[Material]:
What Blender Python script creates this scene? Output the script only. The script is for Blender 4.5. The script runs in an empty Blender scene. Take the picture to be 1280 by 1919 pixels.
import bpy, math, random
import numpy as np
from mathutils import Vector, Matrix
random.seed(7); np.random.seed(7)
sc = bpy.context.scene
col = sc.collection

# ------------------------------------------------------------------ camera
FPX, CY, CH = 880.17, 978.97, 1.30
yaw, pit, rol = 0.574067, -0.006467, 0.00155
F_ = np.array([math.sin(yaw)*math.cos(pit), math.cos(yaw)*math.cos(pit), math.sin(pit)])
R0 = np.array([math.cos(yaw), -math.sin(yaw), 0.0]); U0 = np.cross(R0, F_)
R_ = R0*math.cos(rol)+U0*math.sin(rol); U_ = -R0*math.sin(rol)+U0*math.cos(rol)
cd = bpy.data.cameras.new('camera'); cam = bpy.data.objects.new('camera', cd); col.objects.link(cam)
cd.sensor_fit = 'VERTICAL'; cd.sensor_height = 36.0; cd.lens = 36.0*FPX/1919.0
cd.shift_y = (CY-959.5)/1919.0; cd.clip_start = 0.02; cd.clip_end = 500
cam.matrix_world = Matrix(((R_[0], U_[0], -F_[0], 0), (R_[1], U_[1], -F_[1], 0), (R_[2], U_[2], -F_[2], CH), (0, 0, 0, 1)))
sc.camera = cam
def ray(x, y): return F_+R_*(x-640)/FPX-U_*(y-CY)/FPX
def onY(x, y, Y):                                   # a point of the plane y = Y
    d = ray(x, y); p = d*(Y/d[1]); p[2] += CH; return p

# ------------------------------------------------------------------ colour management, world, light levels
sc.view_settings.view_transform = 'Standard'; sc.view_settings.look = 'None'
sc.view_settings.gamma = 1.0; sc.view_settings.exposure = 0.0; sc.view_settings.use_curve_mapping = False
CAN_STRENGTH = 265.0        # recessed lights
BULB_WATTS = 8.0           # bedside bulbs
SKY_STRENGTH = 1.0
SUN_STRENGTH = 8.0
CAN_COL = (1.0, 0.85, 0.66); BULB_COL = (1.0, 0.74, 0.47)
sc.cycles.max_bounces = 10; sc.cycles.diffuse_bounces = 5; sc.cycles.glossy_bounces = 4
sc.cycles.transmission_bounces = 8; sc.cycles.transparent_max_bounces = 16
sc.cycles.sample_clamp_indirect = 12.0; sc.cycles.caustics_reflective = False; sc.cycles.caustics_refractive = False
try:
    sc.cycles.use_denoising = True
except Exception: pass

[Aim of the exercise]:
All lines above with "scene" in them should be returned.

[Output below]:
What Blender Python script creates this scene? Output the script only. The script is for Blender 4.5. The script runs in an empty Blender scene. Take the picture to be 1280 by 1919 pixels.
sc = bpy.context.scene